Le local ne ressemble pas -encore- au rêve de Cyril Dewavrin. Les tags peints sur la vitrine du temps où la boutique était vacante sont toujours là, étagères et tables sont encore provisoires. Mais l’essentiel y est : les livres. Pour l’heure, la librairie La Joie de Vivre, installée au 147 West 27th street (Chelsea) est en mode pop-up; elle ouvrira « pour de vrai », dans des locaux rénovés et avec son café, en février prochain « si tout va bien ».
Mais avec ce dispositif provisoire, qui permet déjà aux amateurs de livres en français de venir, par exemple, faire leurs courses de Noël, Cyril Dewavrin respire : « enfin je travaille, je fais mon métier de libraire ». Car jusqu’à maintenant, il a surtout découvert les vicissitudes de la création d’une boutique à Manhattan. Retard de calendrier -il devait ouvrir le 15 juillet dernier-, dépassement de budget, changement d’architectes… « Je savais que ce serait compliqué, mais peut-être pas autant… »
Maintenant que les travaux sont bien lancés, ce passionné de livres de 41 ans touche du doigt son rêve d’ouvrir une librairie française à New York. Nouveau venu dans la Big Apple, il a en revanche une solide expérience dans le livre. À Paris d’abord, où il avait ouvert L’éternel retour, dans le XVIIIe arrondissement, libraire depuis reprise par les deux salariés. Puis à Avignon avec La Comédie Humaine, devenue la plus grande librairie indépendante de la ville. Il en est toujours propriétaire mais a confié les rênes à une gérante pour pouvoir prendre son envol pour New York où il s’est installé il y a quelques mois.
Le pari est évidemment osé. Si les librairies indépendantes connaissent une renaissance inattendue ces dernières années aux États-Unis avec des centaines d’ouvertures à travers le pays, le modèle économique reste précaire, plus encore lorsqu’il s’agit d’une librairie française. Mais Cyril Dewavrin a un plan : à La Joie de Vivre, les ventes de livre ne représenteront que 20 à 30% du chiffre d’affaires. « C’est impossible à New York d’amortir les frais en ne vendant que des livres ». Le café qui sera installé au cœur de la boutique est donc essentiel. « Sur cette partie, on est à 25% de bénéfices, ce qui ferait rêver n’importe quel libraire ». Outre le café et les pâtisseries et viennoiseries, la boutique vendra aussi des jeux vintage, des affiches et bien d’autres produits « annexes ». « En France c’est encore souvent mal vu dans une librairie, mais ici ça ne choque personne. Et cela va contribuer à l’ambiance conviviale que je veux donner au lieu ».

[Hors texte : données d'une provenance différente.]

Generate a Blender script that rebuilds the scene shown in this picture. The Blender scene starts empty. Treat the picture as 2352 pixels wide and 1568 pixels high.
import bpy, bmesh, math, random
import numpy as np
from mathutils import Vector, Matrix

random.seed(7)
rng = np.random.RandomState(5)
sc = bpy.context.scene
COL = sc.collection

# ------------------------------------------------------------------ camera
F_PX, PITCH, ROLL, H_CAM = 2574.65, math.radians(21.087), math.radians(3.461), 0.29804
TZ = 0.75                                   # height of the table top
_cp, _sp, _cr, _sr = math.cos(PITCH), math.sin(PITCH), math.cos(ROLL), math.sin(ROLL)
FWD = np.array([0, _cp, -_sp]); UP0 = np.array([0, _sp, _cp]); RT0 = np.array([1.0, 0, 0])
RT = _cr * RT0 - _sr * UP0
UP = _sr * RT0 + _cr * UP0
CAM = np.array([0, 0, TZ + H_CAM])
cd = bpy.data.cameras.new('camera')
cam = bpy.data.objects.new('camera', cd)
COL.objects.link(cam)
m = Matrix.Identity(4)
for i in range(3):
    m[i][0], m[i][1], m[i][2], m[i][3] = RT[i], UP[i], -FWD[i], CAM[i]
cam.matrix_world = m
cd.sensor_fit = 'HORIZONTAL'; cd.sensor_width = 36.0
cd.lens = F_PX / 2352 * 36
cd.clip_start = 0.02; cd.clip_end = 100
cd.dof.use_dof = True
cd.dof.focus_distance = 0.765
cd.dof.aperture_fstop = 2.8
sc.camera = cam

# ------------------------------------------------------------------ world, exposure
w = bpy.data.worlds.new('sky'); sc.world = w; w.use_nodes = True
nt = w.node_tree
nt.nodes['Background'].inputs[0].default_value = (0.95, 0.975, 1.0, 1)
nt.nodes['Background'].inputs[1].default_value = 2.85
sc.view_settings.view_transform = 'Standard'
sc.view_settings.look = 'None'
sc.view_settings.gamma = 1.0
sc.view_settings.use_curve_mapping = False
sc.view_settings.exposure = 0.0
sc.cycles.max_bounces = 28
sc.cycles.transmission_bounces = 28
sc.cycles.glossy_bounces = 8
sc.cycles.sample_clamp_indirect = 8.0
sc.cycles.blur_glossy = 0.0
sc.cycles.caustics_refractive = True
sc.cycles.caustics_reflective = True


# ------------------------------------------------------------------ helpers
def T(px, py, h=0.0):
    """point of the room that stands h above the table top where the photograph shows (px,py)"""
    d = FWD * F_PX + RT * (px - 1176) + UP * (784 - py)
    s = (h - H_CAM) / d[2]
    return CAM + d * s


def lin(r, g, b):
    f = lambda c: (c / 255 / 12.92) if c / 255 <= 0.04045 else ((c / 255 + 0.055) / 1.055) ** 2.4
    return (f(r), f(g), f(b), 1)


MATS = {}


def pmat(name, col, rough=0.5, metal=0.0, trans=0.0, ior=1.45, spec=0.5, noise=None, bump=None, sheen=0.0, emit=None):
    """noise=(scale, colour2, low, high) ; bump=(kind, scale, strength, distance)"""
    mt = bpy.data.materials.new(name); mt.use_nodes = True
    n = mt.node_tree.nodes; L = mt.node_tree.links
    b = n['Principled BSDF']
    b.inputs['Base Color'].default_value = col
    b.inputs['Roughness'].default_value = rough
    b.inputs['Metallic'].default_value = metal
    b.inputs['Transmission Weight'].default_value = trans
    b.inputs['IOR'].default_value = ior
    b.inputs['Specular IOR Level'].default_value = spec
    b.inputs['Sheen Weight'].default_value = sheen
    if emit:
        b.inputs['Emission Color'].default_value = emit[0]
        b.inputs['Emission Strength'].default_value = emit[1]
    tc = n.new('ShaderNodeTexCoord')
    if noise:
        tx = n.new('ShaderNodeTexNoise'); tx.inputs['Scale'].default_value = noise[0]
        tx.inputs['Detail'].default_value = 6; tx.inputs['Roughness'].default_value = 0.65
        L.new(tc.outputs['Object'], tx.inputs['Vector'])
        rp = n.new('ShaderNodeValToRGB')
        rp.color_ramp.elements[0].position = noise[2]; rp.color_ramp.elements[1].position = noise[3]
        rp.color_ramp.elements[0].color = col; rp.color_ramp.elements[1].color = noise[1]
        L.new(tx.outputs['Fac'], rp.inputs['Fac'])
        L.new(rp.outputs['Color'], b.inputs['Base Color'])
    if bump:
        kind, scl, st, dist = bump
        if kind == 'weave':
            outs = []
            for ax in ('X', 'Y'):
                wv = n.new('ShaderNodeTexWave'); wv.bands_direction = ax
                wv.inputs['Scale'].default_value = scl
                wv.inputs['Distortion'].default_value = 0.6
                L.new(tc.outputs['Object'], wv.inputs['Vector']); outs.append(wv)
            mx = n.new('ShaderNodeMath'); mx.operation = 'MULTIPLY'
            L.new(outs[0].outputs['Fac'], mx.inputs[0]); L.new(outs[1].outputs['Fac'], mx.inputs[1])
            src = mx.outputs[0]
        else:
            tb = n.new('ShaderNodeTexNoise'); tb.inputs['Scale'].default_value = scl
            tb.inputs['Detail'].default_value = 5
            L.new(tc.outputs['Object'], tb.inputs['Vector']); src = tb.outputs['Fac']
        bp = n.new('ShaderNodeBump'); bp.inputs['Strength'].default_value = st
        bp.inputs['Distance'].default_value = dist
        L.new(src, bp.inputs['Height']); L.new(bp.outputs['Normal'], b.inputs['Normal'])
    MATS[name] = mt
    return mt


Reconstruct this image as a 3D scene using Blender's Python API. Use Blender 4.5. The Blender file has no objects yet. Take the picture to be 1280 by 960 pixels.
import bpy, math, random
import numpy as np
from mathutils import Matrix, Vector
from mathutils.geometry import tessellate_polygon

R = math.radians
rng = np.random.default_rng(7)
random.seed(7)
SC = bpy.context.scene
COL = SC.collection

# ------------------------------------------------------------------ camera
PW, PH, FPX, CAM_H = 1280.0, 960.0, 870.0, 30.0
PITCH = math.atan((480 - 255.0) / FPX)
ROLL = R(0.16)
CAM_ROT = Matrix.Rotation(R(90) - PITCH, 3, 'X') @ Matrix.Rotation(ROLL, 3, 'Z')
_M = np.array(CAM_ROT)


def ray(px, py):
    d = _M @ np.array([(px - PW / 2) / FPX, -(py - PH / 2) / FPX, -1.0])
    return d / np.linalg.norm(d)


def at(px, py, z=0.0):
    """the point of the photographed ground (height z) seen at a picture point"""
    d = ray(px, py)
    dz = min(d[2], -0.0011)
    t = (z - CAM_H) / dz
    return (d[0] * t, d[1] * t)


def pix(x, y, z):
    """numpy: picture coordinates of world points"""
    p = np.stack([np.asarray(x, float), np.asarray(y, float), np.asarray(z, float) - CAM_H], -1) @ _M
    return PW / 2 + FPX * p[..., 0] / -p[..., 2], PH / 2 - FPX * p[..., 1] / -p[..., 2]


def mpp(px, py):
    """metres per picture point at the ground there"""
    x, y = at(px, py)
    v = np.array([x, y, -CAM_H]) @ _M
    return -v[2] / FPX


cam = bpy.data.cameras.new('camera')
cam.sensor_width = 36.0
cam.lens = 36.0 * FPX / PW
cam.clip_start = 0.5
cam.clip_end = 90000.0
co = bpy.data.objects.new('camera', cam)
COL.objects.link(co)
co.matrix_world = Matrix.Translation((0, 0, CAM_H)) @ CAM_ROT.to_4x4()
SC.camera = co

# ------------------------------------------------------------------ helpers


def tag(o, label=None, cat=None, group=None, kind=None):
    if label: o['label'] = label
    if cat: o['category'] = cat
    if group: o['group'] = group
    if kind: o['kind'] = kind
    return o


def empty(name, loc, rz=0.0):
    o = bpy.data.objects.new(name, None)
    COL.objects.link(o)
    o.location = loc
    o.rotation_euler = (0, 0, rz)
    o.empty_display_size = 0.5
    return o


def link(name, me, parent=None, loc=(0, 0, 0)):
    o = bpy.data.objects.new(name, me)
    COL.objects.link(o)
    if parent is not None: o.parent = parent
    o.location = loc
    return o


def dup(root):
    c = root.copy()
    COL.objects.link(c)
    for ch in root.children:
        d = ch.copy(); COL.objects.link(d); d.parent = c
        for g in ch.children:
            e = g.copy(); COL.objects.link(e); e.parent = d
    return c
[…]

Autre élément majeur de l’équilibre économique du projet, et pas des moindres : le libraire est devenu propriétaire des murs de la boutique. « C’était indispensable pour la pérennité du projet ». Une opération rendue possible par emprunt et apport personnel -grâce à la revente d’une partie de ses parts dans la société familiale, l’important grossiste alimentaire français Pomona. Le choix du quartier, Chelsea, sur la 27e rue, entre les 6e et 7e avenues, n’a pas été fait par hasard. « Le quartier est en train de monter, NoMad, très à la mode, gagne du terrain vers le nord. Et depuis que j’ai ouvert le pop-up j’ai découvert que les habitants du quartier comptent beaucoup d’intellectuels, qui sont ravis de nous voir arriver ici ».
Une fois le café-librairie ouvert pour de bon, il comptera quelque 12 à 13.000 livres (le pop-up en offre déjà 3500). Qu’on pourra feuilleter aux tables du café ou sur le grand Chesterfield rouge installé au centre et qui, avec les lustres et miroirs, va contribuer à installer l’esthétique Belle Époque. « Je veux que ce soit un endroit où on se sente bien, on vienne acheter des livres, mais aussi rencontrer des auteurs, participer à un book club… ». Et un endroit pas seulement réservé aux Francophones. Un nombre important d’ouvrages vendus seront des traductions en anglais d’auteurs francophones. « On réussira si la librairie devient un lieu de mélange des cultures ! »
Librairie La Joie de Vivre, 147 West 27th Street (entre les 6e et 7e avenues). Popup ouvert tous les jours de 10am à 8 pm jusqu’à fin décembre.